The researchers’ new chip is built on a quartz substrate. On top of the quartz is a network of silicon nitride “waveguides,” which route laser light across the chip. Above the waveguides is a layer of glass, and on top of that are the niobium electrodes. Beneath the holes in the electrodes, the waveguides break into a series of sequential ridges, a diffraction grating precisely engineered to direct light up through the holes and concentrate it into a beam narrow enough that it will target a single ion, 50 microns above the surface of the chip.

With the prototype chip, the researchers were evaluating the performance of the diffraction gratings and the ion traps, but there was no mechanism for varying the amount of light delivered to each ion. In ongoing work, the researchers are investigating the addition of light modulators to the diffraction gratings, so that different qubits can simultaneously receive light of different, time-varying intensities. That would make programming the qubits more efficient, which is vital in a practical quantum information system, since the number of quantum operations the system can perform is limited by the “coherence time” of the qubits.
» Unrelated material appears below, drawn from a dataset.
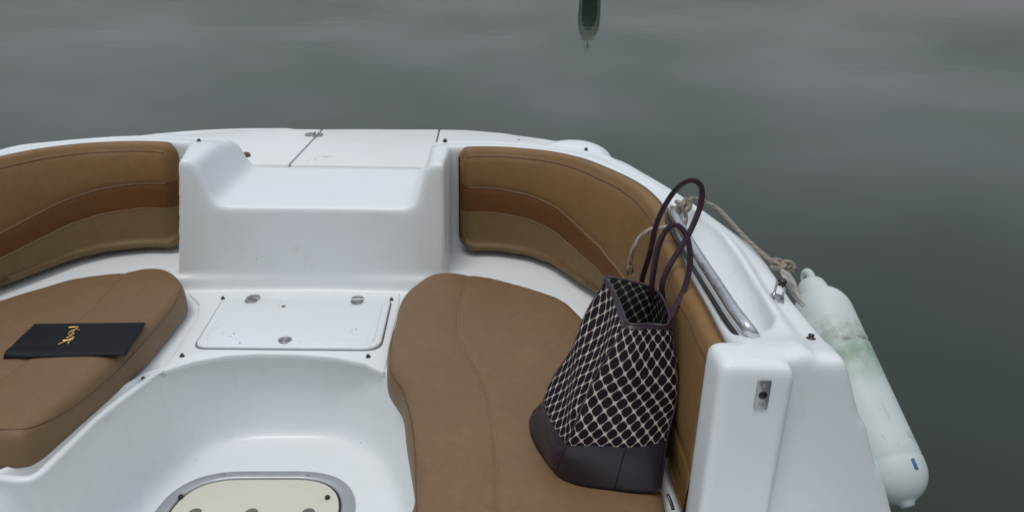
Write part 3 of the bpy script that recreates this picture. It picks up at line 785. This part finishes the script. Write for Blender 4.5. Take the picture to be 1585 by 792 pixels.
# ---- catch plate on the bulkhead face, with its bolt hole
def on_face(px, py):
    h_ = hit(px, py, HULL); return h_
h_ = on_face(1180, 610); P0, n0 = h_[0], h_[1]
n0 = Vector((n0.x*.5, n0.y, n0.z*.5)).normalized(); M4 = frame(P0, n0, (1, 0, 0))
pl = round_poly([(-.0105, -.026), (.0105, -.026), (.0105, .026), (-.0105, .026)], .003, 4)
CP = link('catch_plate', prism_mesh('catch_plate', pl, -.006, .0025, .0008, 2, M4), M['satin'], ROOT)
link('bolt_hole', lathe_mesh('bolt_hole', [(.0001, .0025), (.0068, .0025), (.0066, .003), (.0001, .0028)], 20, M4), M['black'], CP)  # solid black disc, its colour stands in for the shade inside the hole
for s_ in (-.0165, .0165): link('screw', lathe_mesh('screw', [(.0001, .0025), (.0038, .0025), (.003, .0036), (.0012, .0034), (.0001, .003)], 12, M4 @ Matrix.Translation((0, s_, 0))), M['satin'], CP)

# ---- cover bracket on the gunwale
h_ = hit(1203, 462, HULL); M4 = frame(h_[0], h_[1] if h_[1].z > .5 else (0, 0, 1), (1, -.3, 0))
base = round_poly([(-.011, -.026), (.011, -.026), (.013, .02), (-.013, .02)], .008, 5)
BR = link('cover_bracket', prism_mesh('cover_bracket', base, -.003, .004, .0015, 2, M4), M['steel'], ROOT)
for s_ in (-1, 1):
    link('bracket_leg', prism_mesh('bracket_leg', round_poly([(-.002, -.007), (.002, -.007), (.002, .007), (-.002, .007)], .001, 2), .003, .034, .0006, 1, M4 @ Matrix.Translation((s_*.0085, .003, 0))), M['steel'], BR)
link('bracket_knob', lathe_mesh('bracket_knob', [(.0001, .027), (.007, .027), (.0095, .031), (.0095, .036), (.006, .041), (.0001, .0415)], 16, M4 @ Matrix.Translation((0, .003, 0))), M['snapdark'], BR)

# ------------------------------------------------------------------ rope
def rope_root():
    r = empty('mooring_rope', at(1055, 320, .40)); tag(r, 'frayed beige rope knotted to the grab rail and running to the fender', 'rope'); return r
ROPE = rope_root()
rr_ = .0050
main = [at(1050, 322, .425), at(1068, 308, .435), at(1085, 310, .418), at(1110, 322, .402), at(1130, 342, .392), at(1150, 364, .388), at(1175, 388, .385), at(1195, 404, .385), at(1210, 413, .385)]
link('line', tube_mesh('line', resample(cat_rom(main, 10), .004), rr_, 10), M['rope'], ROPE)
tail = [at(1060, 340, .42), at(1045, 350, .44), at(1025, 352, .435), at(1005, 356, .425), at(990, 368, .405), at(981, 384, .38), at(976, 398, .355), at(975, 409, .335)]
TL = link('rope_tail', tube_mesh('rope_tail', resample(cat_rom(tail, 10), .004), lambda s: rr_*(1.0 if s < .93 else 1.2), 10), M['rope_pale'], ROPE)
e0 = tail[-1]
for k in range(14):
    a = random.uniform(0, 6.28); b = Vector((math.cos(a)*.006, math.sin(a)*.006, 0))
    link('strand', tube_mesh('strand', [e0+b*.6+Vector((0, 0, .006)), e0+b*1.1+Vector((0, -.002, -.006)), e0+b*random.uniform(1.0, 1.8)+Vector((0, -.004, -.018-random.uniform(0, .006)))], .0012, 5), M['rope_pale'], TL)
def knot(c, s, seed, squash=(1, 1, 1), rot=0, mat='rope', name='knot', p=2, q=3):
    pts = []
    for a in np.linspace(0, 2*math.pi, 110, endpoint=False):
        r_ = (1.55+math.cos(q*a))*.42; pts.append(Vector((r_*math.cos(p*a)*squash[0], r_*math.sin(p*a)*squash[1], math.sin(q*a)*.5*squash[2]))*s)
    Mr = Matrix.Rotation(rot, 4, 'Z') @ Matrix.Rotation(.5*seed, 4, 'X')
    return link(name, tube_mesh(name, [Vector(c)+(Mr @ v) for v in pts], rr_*1.02, 9, True), M[mat], ROPE)
knot(at(1058, 318, .425), .019, 1, (1.1, .9, 1), .5); knot(at(1046, 326, .42), .014, 2, (1, .8, 1), 1.2)
wrap = [at(1052, 318, .44), at(1062, 334, .40), at(1058, 352, .375), at(1048, 344, .385), at(1046, 330, .41), at(1056, 318, .44)]
link('loop', tube_mesh('loop', resample(cat_rom(wrap, 8), .004), rr_, 9), M['rope'], ROPE)
knot(at(1211, 411, .385), .016, 1, (1.5, .8, .9), -.7); knot(at(1217, 416, .38), .012, 3, (1.2, .8, 1), .2)

# ------------------------------------------------------------------ fender
FA = at(1266, 466, x=1.24); FB = at(1385, 736, x=1.30)
ax = (FA-FB).normalized(); Lf = (FA-FB).length
rF = .060
FEN = empty('boat_fender', FB); tag(FEN, 'scuffed pale green-white cylindrical fender hanging outboard on the rope', 'boat fender')
M4 = frame(FA, ax, (1, 0, 0))
prof = [(.0001, .055), (.012, .055), (.022, .050), (.028, .042), (.031, .030)]
for a in np.linspace(.56, math.pi/2, 12): prof.append((rF*math.sin(a), -.035+.066*math.cos(a)))
prof += [(rF, -.10), (rF+.0006, -.112), (rF-.002, -.118), (rF+.0006, -.124)]
for z in np.linspace(-.16, -Lf+.045, 12): prof.append((rF, z))
prof += [(rF+.0005, -Lf+.028), (rF-.001, -Lf+.024), (rF+.0005, -Lf+.020)]
for a in np.linspace(0, 1.2, 10): prof.append((rF*math.cos(a), -Lf-.062*math.sin(a)+.01))
prof += [(.014, -Lf-.052), (.012, -Lf-.058), (.0001, -Lf-.059)]
me = lathe_mesh('body', prof[::-1], 64); body = link('body', me, M['fender'], None); body.matrix_basis = M4; body.parent = FEN; body.matrix_parent_inverse = parent_inv(FEN)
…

“As far as I know, this is the first serious attempt to integrate optical waveguides in the same chip as an ion trap, which is a very significant step forward on the path to scaling up ion-trap quantum information processors [QIP] to the sort of size which will ultimately contain the number of qubits necessary for doing useful QIP,” says David Lucas, a professor of physics at Oxford University. “Trapped-ion qubits are well-known for being able to achieve record-breaking coherence times and very precise operations on small numbers of qubits. Arguably, the most important area in which progress needs to be made is technologies which will enable the systems to be scaled up to larger numbers of qubits. This is exactly the need being addressed so impressively by this research.”

“Of course, it's important to appreciate that this is a first demonstration,” Lucas adds. “But there are good prospects for believing that the technology can be improved substantially. As a first step, it's a wonderful piece of work.”